If you need any recipe inspiration or just want to know what the best alternative is to something animal-y you really enjoy eating/using, please don’t hesitate to ask! I love helping people find kick-ass vegan food (surprise surprise) and I’m always happy to help you locate anything from a killer vegan eyeliner to some sweet new kicks if I can.

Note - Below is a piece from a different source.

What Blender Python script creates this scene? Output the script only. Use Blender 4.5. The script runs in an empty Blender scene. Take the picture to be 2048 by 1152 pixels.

Peace, lurve and Hail Seitan. X

3 thoughts on “World Vegan Day 2018

  1. The Reluctant Chef says:

    A really well written and passionate article and nice to see a realist approach to veganism as well – animal products are inescapable whether people like it or not although I don’t agree that all animals live in hellish conditions and that farmers don’t care for their animals. I have no intention of becoming vegan but empathise for those who are and as my profession is about cooking meat I believe everyone should be more ethical to eating meat. Personally for me I don’t believe we all need to become vegan but just have a more common sense and respectful attitude to eating meat, using lesser used cuts and demanding high welfare for animals. Meat is arguably too cheap though and unfortunately that’s what we demand. Looking forward to reading more of your stuff.

    Liked by 1 person

    • Tabby Farrar says:

      Cheap meat and industrial meat production are such huge problems – I make myself unpopular in the vegan world by saying it, but if people simply cut down their meat intake and switched to buying meat from smaller local producers, that alone would make a massive difference to the planet and to how animals in the food chain are treated. The entire population doesn’t need to go vegan to save the planet, but I like to tell myself that for every vegan, that’s compensating a little for people who won’t stop eating factory-farmed meat every single day of their lives. Attempting to balance the scales haha. But for most people, the focus will always be on cutting down/having better buying habits rather than cutting out, and it’s important that people don’t get hung up on ‘it’s all or nothing’ attitudes. Thanks for the kind words and for sharing your thoughts!

      Liked by 1 person

      • The Reluctant Chef says:

        I couldn’t agree more, unfortunately so much of it comes down to price. I live near to an independent dairy farm who make amazing cheese, butter and milk from lovingly reared cows but it’s expensive and people aren’t willing to pay the price regularly. ‘Militant’ vegans don’t do themselves much favours in my opinion, attacking people (especially farmers who do love their animals and potentially harms their business) isn’t going to educate people into making more informed decisions about meat production.